**What needs to be done:** Every line below should be repeated exactly.
## BEGIN
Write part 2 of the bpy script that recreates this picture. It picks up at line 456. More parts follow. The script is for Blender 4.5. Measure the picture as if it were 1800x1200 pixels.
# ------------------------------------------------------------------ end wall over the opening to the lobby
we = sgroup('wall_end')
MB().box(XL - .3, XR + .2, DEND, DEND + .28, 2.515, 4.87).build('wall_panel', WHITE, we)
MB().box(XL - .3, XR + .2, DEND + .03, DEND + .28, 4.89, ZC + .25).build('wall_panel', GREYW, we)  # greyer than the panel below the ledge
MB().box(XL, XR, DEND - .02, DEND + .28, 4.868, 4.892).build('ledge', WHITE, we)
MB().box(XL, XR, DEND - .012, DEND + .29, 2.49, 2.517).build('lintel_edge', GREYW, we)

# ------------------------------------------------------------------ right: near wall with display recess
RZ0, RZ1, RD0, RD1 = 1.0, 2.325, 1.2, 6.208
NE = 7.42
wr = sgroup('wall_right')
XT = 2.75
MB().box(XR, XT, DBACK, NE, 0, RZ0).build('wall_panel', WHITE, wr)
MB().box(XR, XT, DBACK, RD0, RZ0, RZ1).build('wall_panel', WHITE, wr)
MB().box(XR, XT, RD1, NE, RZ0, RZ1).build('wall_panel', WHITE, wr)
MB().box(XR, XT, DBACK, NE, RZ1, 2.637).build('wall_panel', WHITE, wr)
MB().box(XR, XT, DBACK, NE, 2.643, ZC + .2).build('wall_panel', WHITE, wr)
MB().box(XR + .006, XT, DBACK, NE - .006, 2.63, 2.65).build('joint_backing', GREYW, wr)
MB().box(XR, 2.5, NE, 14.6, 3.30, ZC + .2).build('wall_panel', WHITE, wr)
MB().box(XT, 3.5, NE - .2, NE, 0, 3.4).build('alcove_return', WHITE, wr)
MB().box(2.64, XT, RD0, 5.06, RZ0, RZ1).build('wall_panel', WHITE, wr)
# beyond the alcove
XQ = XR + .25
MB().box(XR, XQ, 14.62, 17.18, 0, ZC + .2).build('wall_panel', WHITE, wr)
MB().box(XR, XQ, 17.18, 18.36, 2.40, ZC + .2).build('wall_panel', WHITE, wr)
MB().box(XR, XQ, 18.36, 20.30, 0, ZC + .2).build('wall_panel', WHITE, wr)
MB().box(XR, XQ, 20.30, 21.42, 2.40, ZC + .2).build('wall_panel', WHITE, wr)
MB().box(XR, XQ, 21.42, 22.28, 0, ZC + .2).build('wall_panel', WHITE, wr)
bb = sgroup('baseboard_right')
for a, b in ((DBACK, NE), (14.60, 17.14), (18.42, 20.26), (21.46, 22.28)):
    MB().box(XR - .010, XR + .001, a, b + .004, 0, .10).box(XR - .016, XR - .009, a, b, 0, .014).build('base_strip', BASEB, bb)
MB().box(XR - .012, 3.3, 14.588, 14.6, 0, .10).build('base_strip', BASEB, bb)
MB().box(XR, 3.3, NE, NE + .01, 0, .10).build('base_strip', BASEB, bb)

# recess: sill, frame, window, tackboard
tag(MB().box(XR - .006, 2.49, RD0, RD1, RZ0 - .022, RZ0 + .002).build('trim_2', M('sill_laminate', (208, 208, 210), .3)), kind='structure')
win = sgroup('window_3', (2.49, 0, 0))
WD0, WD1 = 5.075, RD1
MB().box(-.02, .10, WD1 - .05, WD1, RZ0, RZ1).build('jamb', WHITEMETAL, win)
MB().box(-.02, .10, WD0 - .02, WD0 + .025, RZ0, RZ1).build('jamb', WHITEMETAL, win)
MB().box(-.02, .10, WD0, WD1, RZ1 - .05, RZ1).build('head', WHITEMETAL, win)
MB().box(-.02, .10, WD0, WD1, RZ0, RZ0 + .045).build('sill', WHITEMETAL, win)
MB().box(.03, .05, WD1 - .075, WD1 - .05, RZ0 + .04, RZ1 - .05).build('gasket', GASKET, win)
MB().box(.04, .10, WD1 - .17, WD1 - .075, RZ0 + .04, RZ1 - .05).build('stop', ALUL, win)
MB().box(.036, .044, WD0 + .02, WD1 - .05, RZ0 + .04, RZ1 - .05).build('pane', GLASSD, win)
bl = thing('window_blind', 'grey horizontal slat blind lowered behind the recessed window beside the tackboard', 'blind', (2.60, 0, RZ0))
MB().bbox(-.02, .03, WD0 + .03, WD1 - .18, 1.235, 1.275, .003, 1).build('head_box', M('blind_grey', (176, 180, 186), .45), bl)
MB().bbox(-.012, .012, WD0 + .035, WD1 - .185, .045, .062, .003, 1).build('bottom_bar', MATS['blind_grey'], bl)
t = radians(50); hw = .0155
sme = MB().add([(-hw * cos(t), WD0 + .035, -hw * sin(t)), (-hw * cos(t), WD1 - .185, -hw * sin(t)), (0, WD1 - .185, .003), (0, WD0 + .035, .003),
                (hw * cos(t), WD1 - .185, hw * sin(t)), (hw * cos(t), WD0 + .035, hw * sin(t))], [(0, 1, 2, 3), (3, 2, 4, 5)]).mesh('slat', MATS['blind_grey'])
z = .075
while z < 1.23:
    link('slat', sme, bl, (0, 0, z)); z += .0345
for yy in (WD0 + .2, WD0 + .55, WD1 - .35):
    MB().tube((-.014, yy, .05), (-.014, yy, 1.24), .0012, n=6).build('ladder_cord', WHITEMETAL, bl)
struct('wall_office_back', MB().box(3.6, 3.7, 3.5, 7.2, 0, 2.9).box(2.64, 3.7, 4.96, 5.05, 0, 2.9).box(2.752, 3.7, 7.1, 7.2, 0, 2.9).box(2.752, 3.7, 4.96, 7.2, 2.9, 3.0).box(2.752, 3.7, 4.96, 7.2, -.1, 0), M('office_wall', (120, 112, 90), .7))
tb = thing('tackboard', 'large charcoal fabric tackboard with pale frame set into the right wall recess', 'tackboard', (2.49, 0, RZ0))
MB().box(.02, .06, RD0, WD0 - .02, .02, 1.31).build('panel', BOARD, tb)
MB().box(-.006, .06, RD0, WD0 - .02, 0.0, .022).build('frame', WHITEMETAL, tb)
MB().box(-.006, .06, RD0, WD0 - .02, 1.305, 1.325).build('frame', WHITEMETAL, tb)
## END
**Exercise output:**
Write part 2 of the bpy script that recreates this picture. It picks up at line 456. More parts follow. The script is for Blender 4.5. Measure the picture as if it were 1800x1200 pixels.
# ------------------------------------------------------------------ end wall over the opening to the lobby
we = sgroup('wall_end')
MB().box(XL - .3, XR + .2, DEND, DEND + .28, 2.515, 4.87).build('wall_panel', WHITE, we)
MB().box(XL - .3, XR + .2, DEND + .03, DEND + .28, 4.89, ZC + .25).build('wall_panel', GREYW, we)  # greyer than the panel below the ledge
MB().box(XL, XR, DEND - .02, DEND + .28, 4.868, 4.892).build('ledge', WHITE, we)
MB().box(XL, XR, DEND - .012, DEND + .29, 2.49, 2.517).build('lintel_edge', GREYW, we)

# ------------------------------------------------------------------ right: near wall with display recess
RZ0, RZ1, RD0, RD1 = 1.0, 2.325, 1.2, 6.208
NE = 7.42
wr = sgroup('wall_right')
XT = 2.75
MB().box(XR, XT, DBACK, NE, 0, RZ0).build('wall_panel', WHITE, wr)
MB().box(XR, XT, DBACK, RD0, RZ0, RZ1).build('wall_panel', WHITE, wr)
MB().box(XR, XT, RD1, NE, RZ0, RZ1).build('wall_panel', WHITE, wr)
MB().box(XR, XT, DBACK, NE, RZ1, 2.637).build('wall_panel', WHITE, wr)
MB().box(XR, XT, DBACK, NE, 2.643, ZC + .2).build('wall_panel', WHITE, wr)
MB().box(XR + .006, XT, DBACK, NE - .006, 2.63, 2.65).build('joint_backing', GREYW, wr)
MB().box(XR, 2.5, NE, 14.6, 3.30, ZC + .2).build('wall_panel', WHITE, wr)
MB().box(XT, 3.5, NE - .2, NE, 0, 3.4).build('alcove_return', WHITE, wr)
MB().box(2.64, XT, RD0, 5.06, RZ0, RZ1).build('wall_panel', WHITE, wr)
# beyond the alcove
XQ = XR + .25
MB().box(XR, XQ, 14.62, 17.18, 0, ZC + .2).build('wall_panel', WHITE, wr)
MB().box(XR, XQ, 17.18, 18.36, 2.40, ZC + .2).build('wall_panel', WHITE, wr)
MB().box(XR, XQ, 18.36, 20.30, 0, ZC + .2).build('wall_panel', WHITE, wr)
MB().box(XR, XQ, 20.30, 21.42, 2.40, ZC + .2).build('wall_panel', WHITE, wr)
MB().box(XR, XQ, 21.42, 22.28, 0, ZC + .2).build('wall_panel', WHITE, wr)
bb = sgroup('baseboard_right')
for a, b in ((DBACK, NE), (14.60, 17.14), (18.42, 20.26), (21.46, 22.28)):
    MB().box(XR - .010, XR + .001, a, b + .004, 0, .10).box(XR - .016, XR - .009, a, b, 0, .014).build('base_strip', BASEB, bb)
MB().box(XR - .012, 3.3, 14.588, 14.6, 0, .10).build('base_strip', BASEB, bb)
MB().box(XR, 3.3, NE, NE + .01, 0, .10).build('base_strip', BASEB, bb)

# recess: sill, frame, window, tackboard
tag(MB().box(XR - .006, 2.49, RD0, RD1, RZ0 - .022, RZ0 + .002).build('trim_2', M('sill_laminate', (208, 208, 210), .3)), kind='structure')
win = sgroup('window_3', (2.49, 0, 0))
WD0, WD1 = 5.075, RD1
MB().box(-.02, .10, WD1 - .05, WD1, RZ0, RZ1).build('jamb', WHITEMETAL, win)
MB().box(-.02, .10, WD0 - .02, WD0 + .025, RZ0, RZ1).build('jamb', WHITEMETAL, win)
MB().box(-.02, .10, WD0, WD1, RZ1 - .05, RZ1).build('head', WHITEMETAL, win)
MB().box(-.02, .10, WD0, WD1, RZ0, RZ0 + .045).build('sill', WHITEMETAL, win)
MB().box(.03, .05, WD1 - .075, WD1 - .05, RZ0 + .04, RZ1 - .05).build('gasket', GASKET, win)
MB().box(.04, .10, WD1 - .17, WD1 - .075, RZ0 + .04, RZ1 - .05).build('stop', ALUL, win)
MB().box(.036, .044, WD0 + .02, WD1 - .05, RZ0 + .04, RZ1 - .05).build('pane', GLASSD, win)
bl = thing('window_blind', 'grey horizontal slat blind lowered behind the recessed window beside the tackboard', 'blind', (2.60, 0, RZ0))
MB().bbox(-.02, .03, WD0 + .03, WD1 - .18, 1.235, 1.275, .003, 1).build('head_box', M('blind_grey', (176, 180, 186), .45), bl)
MB().bbox(-.012, .012, WD0 + .035, WD1 - .185, .045, .062, .003, 1).build('bottom_bar', MATS['blind_grey'], bl)
t = radians(50); hw = .0155
sme = MB().add([(-hw * cos(t), WD0 + .035, -hw * sin(t)), (-hw * cos(t), WD1 - .185, -hw * sin(t)), (0, WD1 - .185, .003), (0, WD0 + .035, .003),
                (hw * cos(t), WD1 - .185, hw * sin(t)), (hw * cos(t), WD0 + .035, hw * sin(t))], [(0, 1, 2, 3), (3, 2, 4, 5)]).mesh('slat', MATS['blind_grey'])
z = .075
while z < 1.23:
    link('slat', sme, bl, (0, 0, z)); z += .0345
for yy in (WD0 + .2, WD0 + .55, WD1 - .35):
    MB().tube((-.014, yy, .05), (-.014, yy, 1.24), .0012, n=6).build('ladder_cord', WHITEMETAL, bl)
struct('wall_office_back', MB().box(3.6, 3.7, 3.5, 7.2, 0, 2.9).box(2.64, 3.7, 4.96, 5.05, 0, 2.9).box(2.752, 3.7, 7.1, 7.2, 0, 2.9).box(2.752, 3.7, 4.96, 7.2, 2.9, 3.0).box(2.752, 3.7, 4.96, 7.2, -.1, 0), M('office_wall', (120, 112, 90), .7))
tb = thing('tackboard', 'large charcoal fabric tackboard with pale frame set into the right wall recess', 'tackboard', (2.49, 0, RZ0))
MB().box(.02, .06, RD0, WD0 - .02, .02, 1.31).build('panel', BOARD, tb)
MB().box(-.006, .06, RD0, WD0 - .02, 0.0, .022).build('frame', WHITEMETAL, tb)
MB().box(-.006, .06, RD0, WD0 - .02, 1.305, 1.325).build('frame', WHITEMETAL, tb)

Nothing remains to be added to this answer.